Gert Fröbe of Goldfinger fame plays Mr. Kessel the bank president, who is good friends with Joe and lusts after Dawn.



  • Aborted Arc: Dawn is shown surreptitiously recording her sex with Mr. Las Vegas. This has nothing to do with the rest of the story.
  • Alliterative Name: Dawn Divine.
    Dawn: I chose it myself!
  • Briefcase Full of Money: Candy Man is toting around a briefcase containing quite a bit of money as well as the two champagne bottles. Later Joe and Dawn pack a bigger suitcase containing all of their loot from the three boxes.
  • The Caper: The bank keeps a $40,000 gold ingot on display in the lobby as decoration. Joe has Dawn call in a fake bomb threat purportedly from bandits who want the gold ingot. Joe plays the hero, grabbing the gold ingot, dashing into the vault, and slamming the door behind him—and then he robs the three boxes.
  • Captain Smooth and Sergeant Rough: Sarge and the Major are a criminal version of this trope. Sarge is a gruff, loud, dominant type while the Major is mild-mannered and cheerful. Also, despite their ranks, Sarge is definitely the senior partner in their criminal operation.
  • Chekhov's Gun: The champagne bottles full of concentrated LSD. Joe frowns in confusion when he finds them in Candy Man's box but takes them anyway. Dawn nearly opens one when she's with Joe after the robbery, but they get distracted. Then after Joe incorrectly thinks Dawn has betrayed him, he and Sarge open the bottle. As Joe is wondering why the champagne in his glass isn't bubbling, Sarge takes a long swig from the bottle, and promptly dies.
  • Chiaroscuro: Some stark photography in the scene where Sarge and Candy Man chase Joe through a railroad switch yard at night.
  • Cigarette of Anxiety: When Mr. Kessel gets the call that there's a bomb in the bank and he has to turn over the gold ingot or the crooks will detonate the bomb, he nervously shakes out a cigarette and puts it in his mouth backwards. Joe helpfully reverses it for him.
  • Danger — Thin Ice: Sarge and Candy Man have chased Joe to a frozen lake. Joe tries to flee across the lake on foot. Candy Man gets the bright idea to drive onto the lake and run Joe down. In fairness, there's a trail indicating that people have been been driving across the lake—but Joe's foot soon breaks through the ice, indicating that it's starting to thaw.
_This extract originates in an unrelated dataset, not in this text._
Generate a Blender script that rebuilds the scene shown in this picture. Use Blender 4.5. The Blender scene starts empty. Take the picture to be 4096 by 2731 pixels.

Moments later Candy Man dies when his car goes plunging through the ice.
  • Double Entendre: Mr. Kessel lusts after sexy young Dawn. While chit-chatting at the bank he asks her what she's up to.
    Dawn: First shopping, and then business with my private box.
    Mr. Kessel: [earnestly] I would give anything to see your private box.
    Dawn: [giggles] Mr. Kessel, all boxes are the same.
  • Exact Words: Candy Man gives the courier the money for the LSD. He then shoots the courier in the head and takes back the money. When his bosses confront him with the newspaper photo of the dead courier and demand to know if he made the payment, Candy Man says "What you gave me, I gave him."
  • Fanservice Extra: Lots of naked ladies at the strip club where Candy Man meets his employers.
  • High-Class Call Girl: Dawn charges $200 in 1971 money, which would be something like $1200 in 2019, for a roll in the hay.
  • Hooker with a Heart of Gold: Dawn is awful cheerful and friendly and bubbly for a sex worker.
  • Kick the Dog: Candy Man confirms that the LSD isn't just water by dribbling a little of it on cat food that he has set out for the cat. Soon after we see him throwing the dead cat in a furnace.
  • Lingerie Scene: Dawn is introduced lying face down on her bed wearing nothing but a sheer nightie and see-through underwear. Mr. Las Vegas sticks her payment in said underwear.
  • Money Fetish: As they're piling the money from Dawn's box into her bag, she rubs the bills over her face, moans with pleasure, and wonders if there's a connection between robbery and sex.
  • Money Song: Little Richard sings a song called "Money Is" that plays over the opening sequence and periodically throughout the movie.
  • One-Letter Title: Not even a letter, but a symbol.
  • Outlaw Couple: A bank security manager and his hooker girlfriend, stealing $1.5 million from some crooks.
  • Screw This, I'm Outta Here!: Mr. Las Vegas and his sidekick open the box, only to find all their mob money gone. The sidekick says "What do we do?" Mr. Las Vegas says "Start running." Sure enough, while Candy Man, Sarge, and the Major chase after Joe and Dawn, Mr. Las Vegas disappears from the movie.
  • Stealing from Thieves: Joe robs the boxes where three sets of criminals keep their loot.
  • There Are No Coincidences: Candy Man spots a photo of Dawn and Sarge that is hanging in Sarge's warehouse. He puts things together instantly, saying "I don't believe in coincidences."
  • Video Credits: The names don't come up with the credits, but after the movie ends there's a short montage of highlights.
  • Visual Title Drop: The first shot of the movie shows a crane on a pier moving a large dollar sign, of the sort that might be used to make a name on the side of a building.
  • You Can Leave Your Hat On: Candy Man and his drug running bosses meet at a seedy strip club. One of the strippers there, Helga, is in cahoots with Joe. She pays with her life.